Distributed renewables, managing losses and the ability to monitor—and turn off—customers are driving a new generation of data gathering, two-way communications and smart meter systems for power, gas and water utilities. “How do we wrap ourselves around automation at the grid to benefit utilities and their customers?” asked Ed Myszka, vice president and general manager, Honeywell Smart Energy. “Their traditional role is to get electrons to consumers. Now, they are trying to get data back on a grid that wasn’t designed for that.”

Myszka spoke to attendees of his session, “Redefining How the World Uses Energy” at Honeywell Users Group Americas 2019 this week in Dallas.

Major trends

First, utilities need access to data. “We see public wireless as a competitive alternative to our own networks. We need to move the right information, not just a lot of data,” Myszka said.

Second, utilities are dealing with disruptive forces including decarbonization, with a proliferation of renewables such as solar and the accompanying need for storage. Digitalization is also disruptive, with its emphasis on bits and bytes versus electron flow. Decentralization of assets presents significant challenges, including transactional interactions. “The state of California is requiring photovoltaics (PV) on every new building,” Myszka said. “That brings transactional interactions—will they sell to you, or to a different utility, or sideways to their neighbors?”

Electric vehicles represent an increasingly distributed load that can move around at different times to different places. “We need electricity at the right place at the right time,” Myszka said.

Then there’s the data. “We already have tens or hundreds of millions of devices,” Myszka said. “In the next 10 years, they predict 52 billion devices, producing 160 zetabytes of data every day. What will you do with all that data? You need data science and intelligence.”

Honeywell sees correlations between process and energy automation, with smart edge devices that measure power quality and load, and back office packages such as a virtual powerplant/distribution network, running on a digital twin to optimize operations offline, then put changes online in real time. “We bring grid automation, cybersecurity, data analytics, data science—a holistic approach for optimization, safety and reliability,” Myszka said.

Gas and water as well as power

The approach promises to help optimize the three main verticals—electricity, gas and water—with the opportunity to mine data across platforms. “Should a house using no power be using water? Should it be using gas?” Myszka asked. With grid monitoring, “We could reduce losses 7% to 10%.”

For electricity, a new A4 Advanced Platform Design I power meter will help. “It’s a platform, not a product,” Myszka explained. Functional across applications including residential, industrial and commercial, it can measure power quality and “it’s future-proofed, with lots of memory and processing power for unknown future needs,” he said.
The platform has the power to provide edge analytics. “Instead of sending data back to a central location, the meter makes decisions and alarms if there are any problems. It can communicate with other meters, switchgear, reclosers, etc., and make faster decisions.”

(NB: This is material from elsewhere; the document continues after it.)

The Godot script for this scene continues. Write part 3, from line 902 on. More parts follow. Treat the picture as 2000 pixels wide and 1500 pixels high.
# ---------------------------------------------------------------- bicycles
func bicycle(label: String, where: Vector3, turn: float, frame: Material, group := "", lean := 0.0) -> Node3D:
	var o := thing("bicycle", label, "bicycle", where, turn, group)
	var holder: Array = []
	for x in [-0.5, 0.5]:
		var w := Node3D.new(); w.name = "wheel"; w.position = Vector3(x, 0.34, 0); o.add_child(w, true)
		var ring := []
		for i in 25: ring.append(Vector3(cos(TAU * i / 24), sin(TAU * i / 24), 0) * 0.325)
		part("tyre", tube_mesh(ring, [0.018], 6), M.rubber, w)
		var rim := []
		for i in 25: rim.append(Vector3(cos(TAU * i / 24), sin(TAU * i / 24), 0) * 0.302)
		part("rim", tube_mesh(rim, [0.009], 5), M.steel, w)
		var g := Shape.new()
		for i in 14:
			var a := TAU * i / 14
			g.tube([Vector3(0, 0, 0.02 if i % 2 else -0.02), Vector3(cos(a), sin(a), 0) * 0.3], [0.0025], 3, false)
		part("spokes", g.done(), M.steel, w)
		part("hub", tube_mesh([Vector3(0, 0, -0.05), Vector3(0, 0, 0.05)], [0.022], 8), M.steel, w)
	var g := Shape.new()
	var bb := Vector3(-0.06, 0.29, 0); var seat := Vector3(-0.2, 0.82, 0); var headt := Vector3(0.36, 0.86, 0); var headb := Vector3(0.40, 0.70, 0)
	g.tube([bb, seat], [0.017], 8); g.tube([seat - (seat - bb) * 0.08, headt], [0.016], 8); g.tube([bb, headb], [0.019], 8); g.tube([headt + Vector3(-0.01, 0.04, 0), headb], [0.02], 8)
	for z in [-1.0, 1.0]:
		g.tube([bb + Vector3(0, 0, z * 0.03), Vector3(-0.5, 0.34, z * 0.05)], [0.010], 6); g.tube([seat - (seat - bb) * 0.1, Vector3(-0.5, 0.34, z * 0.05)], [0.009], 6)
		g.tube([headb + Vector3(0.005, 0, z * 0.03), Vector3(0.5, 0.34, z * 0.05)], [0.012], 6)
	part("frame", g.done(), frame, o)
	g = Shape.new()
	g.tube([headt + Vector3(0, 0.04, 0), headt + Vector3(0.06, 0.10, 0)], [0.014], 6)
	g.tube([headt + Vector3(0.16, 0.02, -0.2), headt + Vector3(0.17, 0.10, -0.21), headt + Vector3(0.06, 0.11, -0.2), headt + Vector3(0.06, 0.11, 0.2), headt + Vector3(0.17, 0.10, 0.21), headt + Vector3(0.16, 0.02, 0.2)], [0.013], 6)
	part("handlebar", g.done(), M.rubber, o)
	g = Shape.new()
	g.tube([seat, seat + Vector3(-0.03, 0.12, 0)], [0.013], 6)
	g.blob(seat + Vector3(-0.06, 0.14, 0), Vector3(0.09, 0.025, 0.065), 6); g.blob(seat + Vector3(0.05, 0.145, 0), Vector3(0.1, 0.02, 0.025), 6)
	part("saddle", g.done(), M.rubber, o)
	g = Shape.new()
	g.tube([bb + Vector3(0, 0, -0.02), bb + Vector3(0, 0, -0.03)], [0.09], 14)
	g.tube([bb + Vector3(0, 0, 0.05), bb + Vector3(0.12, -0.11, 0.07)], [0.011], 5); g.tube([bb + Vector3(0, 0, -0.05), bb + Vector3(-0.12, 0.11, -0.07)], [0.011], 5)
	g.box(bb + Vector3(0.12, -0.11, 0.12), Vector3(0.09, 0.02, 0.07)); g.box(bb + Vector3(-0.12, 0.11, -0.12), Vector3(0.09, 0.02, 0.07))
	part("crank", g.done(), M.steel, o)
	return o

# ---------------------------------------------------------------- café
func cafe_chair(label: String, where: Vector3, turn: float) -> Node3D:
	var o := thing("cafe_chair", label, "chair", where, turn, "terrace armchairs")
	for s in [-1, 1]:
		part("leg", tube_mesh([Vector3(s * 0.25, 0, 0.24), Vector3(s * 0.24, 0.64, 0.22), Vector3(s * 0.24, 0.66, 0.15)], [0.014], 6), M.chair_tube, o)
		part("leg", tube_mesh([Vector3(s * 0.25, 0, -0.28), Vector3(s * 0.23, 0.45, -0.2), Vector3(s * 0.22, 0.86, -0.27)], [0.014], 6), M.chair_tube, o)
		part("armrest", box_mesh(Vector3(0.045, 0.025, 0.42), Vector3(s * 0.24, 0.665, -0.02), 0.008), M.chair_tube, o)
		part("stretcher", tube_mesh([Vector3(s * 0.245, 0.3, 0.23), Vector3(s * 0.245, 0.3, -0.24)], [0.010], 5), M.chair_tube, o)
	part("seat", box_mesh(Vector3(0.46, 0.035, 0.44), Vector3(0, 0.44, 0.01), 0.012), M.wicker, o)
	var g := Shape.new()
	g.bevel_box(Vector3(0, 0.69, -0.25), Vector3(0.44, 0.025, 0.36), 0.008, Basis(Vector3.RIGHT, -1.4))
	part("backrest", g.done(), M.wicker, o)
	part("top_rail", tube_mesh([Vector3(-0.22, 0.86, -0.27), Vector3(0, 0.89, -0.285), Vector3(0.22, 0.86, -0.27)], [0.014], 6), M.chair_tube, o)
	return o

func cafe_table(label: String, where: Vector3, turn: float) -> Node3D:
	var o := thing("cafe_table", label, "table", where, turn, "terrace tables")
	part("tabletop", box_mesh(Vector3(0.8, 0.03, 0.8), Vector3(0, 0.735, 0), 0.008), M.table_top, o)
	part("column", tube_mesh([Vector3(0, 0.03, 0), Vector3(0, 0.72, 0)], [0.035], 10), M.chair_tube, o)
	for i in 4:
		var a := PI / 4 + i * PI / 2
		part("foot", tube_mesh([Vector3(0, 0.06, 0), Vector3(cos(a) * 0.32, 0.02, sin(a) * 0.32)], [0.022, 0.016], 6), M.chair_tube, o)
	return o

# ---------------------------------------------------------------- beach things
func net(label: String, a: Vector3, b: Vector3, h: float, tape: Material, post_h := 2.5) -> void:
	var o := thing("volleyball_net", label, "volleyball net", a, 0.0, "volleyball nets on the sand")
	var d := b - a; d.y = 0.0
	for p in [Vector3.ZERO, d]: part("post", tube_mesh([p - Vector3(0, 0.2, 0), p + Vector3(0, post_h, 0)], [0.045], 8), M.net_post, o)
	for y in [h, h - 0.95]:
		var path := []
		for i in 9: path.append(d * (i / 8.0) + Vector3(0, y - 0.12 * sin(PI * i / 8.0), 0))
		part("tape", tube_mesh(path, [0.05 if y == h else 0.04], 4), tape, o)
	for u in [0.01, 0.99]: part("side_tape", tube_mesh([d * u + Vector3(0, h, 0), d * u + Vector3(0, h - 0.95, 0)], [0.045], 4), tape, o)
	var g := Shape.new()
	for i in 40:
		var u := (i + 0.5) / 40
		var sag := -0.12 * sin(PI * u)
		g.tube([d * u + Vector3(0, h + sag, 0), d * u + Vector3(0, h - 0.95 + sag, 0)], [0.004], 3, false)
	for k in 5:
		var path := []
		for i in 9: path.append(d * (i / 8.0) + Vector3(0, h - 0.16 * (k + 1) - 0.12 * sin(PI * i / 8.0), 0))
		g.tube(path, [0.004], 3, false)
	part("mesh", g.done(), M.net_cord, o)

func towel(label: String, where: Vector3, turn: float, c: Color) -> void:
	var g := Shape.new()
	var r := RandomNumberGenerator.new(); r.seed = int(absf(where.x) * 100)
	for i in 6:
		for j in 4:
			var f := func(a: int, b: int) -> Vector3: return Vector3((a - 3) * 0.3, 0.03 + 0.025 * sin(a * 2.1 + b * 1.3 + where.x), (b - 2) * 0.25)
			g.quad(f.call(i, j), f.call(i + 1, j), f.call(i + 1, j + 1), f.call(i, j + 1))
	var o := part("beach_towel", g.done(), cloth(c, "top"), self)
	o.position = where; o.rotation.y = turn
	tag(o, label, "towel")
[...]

Flexible communications include low-cost, low-power narrowband IoT (NB-IoT). “It’s cheaper to operate, and can read meters virtually anywhere, even where there’s no conventional cellular,” Myszka said.

Gas meters are similarly moving from proprietary networks to public wireless providers. Pressure and temperature sensors give intelligent information for safety, and the meters include a shut-off valve that allows the utility to turn off specific supplies in case of earthquake or fire. Along with traditional mechanical meters, these features are available with ultrasonic meters, with no moving parts.

For water, the critical concern is conservation. Meter information can help utilities balance supply and demand, know where and when there are leaks, and let customers see how to reduce how much water they use.

Intelligence from edge to cloud

Edge-to-cloud intelligence requires communications to solve problems in real time, when and where they are happening. Utilities get information about usage, anomalies and problems before they grow into issues such as high bills or losses. Information helps reduce operations and maintenance costs, and help utilities improve safety, increase efficiency and manage shifting skillsets as personnel retire.

It also can help utilities better understand their customers. Do they have an electric vehicle? PV? How can they be better understood and involved.

Enabling assets to communicate in real time can help utilities de-silo to fit the decentralized grid. Accessing existing resources through a digital twin can help stabilize and optimize them. And it can help to stop losses, both technical and non-technical, by stopping theft and correcting wrong installations.
“We can be smarter together,” Myszka said, “and improve operations, reliability and safety with more knowledge, better insights, precise actions and faster implementations.”